Ohne den Druck eines politischen Wahlkampfes könnten sie sich gänzlich den politischen Inhalten widmen, ohne sich auf Populismus oder die Bedürfnisse bestimmter Lobbygruppen konzentrieren zu müssen. Kritiker werden einwenden, dass dieses System naiv sei und Chaos heraufbeschwöre. Skeptiker argumentieren, dass Bürger ohne politische Erfahrung und tiefes Fachwissen kaum die Fähigkeiten besitzen, komplexe Gesetzgebungsprozesse zu meistern. Doch statistische und historische Studien zeigen, dass Bürgergremien – wenn sie entsprechend unterstützt und informiert werden – fundierte und ausgewogene Entscheidungen treffen können. Die Rolle von Experten bleibt dabei unberührt, sie liefern Fakten und Analysen, während die Bürger die letztendlichen Bewertungen und Prioritäten definieren.
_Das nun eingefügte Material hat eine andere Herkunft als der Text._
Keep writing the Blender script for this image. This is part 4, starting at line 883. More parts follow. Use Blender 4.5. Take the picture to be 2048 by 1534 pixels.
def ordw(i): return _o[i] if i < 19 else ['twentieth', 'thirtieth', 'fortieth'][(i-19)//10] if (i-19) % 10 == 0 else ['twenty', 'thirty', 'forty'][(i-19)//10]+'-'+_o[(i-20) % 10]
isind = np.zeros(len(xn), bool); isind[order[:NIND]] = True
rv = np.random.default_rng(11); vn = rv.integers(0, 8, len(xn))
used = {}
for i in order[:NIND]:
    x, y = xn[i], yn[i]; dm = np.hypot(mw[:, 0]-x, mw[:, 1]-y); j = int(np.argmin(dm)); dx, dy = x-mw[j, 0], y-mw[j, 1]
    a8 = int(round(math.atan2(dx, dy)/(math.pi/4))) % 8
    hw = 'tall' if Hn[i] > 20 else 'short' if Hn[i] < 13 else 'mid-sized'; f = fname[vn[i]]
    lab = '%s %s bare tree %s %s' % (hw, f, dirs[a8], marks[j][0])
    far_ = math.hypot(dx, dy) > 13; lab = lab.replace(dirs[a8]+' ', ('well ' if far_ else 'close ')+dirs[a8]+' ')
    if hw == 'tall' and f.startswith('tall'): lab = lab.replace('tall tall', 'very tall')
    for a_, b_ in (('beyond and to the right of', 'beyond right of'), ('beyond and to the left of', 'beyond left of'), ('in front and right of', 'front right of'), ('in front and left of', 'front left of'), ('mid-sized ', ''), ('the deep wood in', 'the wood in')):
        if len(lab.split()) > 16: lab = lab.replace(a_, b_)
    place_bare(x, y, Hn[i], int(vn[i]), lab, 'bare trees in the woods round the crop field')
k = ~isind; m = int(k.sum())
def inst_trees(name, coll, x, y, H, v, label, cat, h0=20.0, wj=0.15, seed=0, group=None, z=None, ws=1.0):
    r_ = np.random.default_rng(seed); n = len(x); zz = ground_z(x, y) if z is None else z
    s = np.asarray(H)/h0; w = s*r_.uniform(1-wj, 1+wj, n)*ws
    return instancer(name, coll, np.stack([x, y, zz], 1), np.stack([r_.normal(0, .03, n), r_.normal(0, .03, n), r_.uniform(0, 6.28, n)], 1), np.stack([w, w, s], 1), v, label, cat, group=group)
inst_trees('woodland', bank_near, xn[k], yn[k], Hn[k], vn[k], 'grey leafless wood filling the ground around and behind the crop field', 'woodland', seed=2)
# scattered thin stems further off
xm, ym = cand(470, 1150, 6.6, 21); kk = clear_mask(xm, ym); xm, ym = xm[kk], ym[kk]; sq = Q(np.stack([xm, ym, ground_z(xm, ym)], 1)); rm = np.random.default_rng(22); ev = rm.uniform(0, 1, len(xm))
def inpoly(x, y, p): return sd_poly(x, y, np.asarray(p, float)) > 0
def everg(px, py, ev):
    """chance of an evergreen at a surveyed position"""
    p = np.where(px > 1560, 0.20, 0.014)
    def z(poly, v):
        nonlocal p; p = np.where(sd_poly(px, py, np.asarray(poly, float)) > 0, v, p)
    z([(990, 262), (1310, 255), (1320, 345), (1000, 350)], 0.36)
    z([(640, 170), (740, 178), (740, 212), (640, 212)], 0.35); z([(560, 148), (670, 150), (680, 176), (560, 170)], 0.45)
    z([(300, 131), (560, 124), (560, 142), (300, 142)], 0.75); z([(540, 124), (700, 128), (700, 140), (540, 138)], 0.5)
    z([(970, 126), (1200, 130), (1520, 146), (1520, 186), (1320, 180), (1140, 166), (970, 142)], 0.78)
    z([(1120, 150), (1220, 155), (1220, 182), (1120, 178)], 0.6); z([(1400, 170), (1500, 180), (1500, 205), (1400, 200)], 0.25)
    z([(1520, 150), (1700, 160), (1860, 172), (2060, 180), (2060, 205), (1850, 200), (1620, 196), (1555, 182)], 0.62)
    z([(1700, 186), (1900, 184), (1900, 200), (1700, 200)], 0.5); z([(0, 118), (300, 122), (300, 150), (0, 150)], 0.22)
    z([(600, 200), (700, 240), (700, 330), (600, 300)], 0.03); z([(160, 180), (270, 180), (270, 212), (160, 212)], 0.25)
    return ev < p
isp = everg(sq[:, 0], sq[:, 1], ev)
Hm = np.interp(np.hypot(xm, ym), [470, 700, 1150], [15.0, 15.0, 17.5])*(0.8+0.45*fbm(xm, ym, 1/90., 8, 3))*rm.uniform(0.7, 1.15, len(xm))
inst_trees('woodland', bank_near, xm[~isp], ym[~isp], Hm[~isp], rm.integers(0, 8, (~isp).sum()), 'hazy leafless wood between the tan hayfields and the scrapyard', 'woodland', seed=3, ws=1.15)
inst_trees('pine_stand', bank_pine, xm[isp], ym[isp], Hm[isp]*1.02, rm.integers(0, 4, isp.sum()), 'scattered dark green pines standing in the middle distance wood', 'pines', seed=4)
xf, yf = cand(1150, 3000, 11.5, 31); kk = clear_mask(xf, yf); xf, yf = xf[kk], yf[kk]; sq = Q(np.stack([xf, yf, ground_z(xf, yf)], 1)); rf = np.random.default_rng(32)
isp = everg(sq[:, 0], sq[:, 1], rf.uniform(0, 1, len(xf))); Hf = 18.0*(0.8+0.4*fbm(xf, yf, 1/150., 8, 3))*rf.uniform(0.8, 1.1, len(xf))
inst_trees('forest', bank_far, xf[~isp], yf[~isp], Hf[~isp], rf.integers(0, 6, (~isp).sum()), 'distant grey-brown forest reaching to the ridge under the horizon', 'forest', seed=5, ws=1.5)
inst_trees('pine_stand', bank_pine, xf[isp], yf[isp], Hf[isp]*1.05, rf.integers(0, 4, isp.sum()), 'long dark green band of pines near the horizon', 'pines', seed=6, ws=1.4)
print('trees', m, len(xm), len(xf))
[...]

Zudem könnte dieses System die politische Kultur positiv verändern, da mehr Menschen Verständnis für die Herausforderungen und Zwänge der Politik entwickeln würden. Die Implementierung zufällig ausgewählter Bürgerräte müsste schrittweise und gut durchdacht erfolgen. Beispielsweise könnten bestimmte Ausschüsse oder Gesetzgebungsbereiche vorerst von einem Bürgergremium begleitet werden, um Erfahrungen zu sammeln und das System zu optimieren. Technologische Unterstützung durch digitale Plattformen kann sicherstellen, dass Bürger jederzeit Zugang zu Informationen und Dialog mit Experten haben. Diese Demokratisierung der Politik würde nicht nur die Verantwortlichkeit erhöhen, sondern auch das Vertrauen zwischen politischer Führung und Bevölkerung stärken.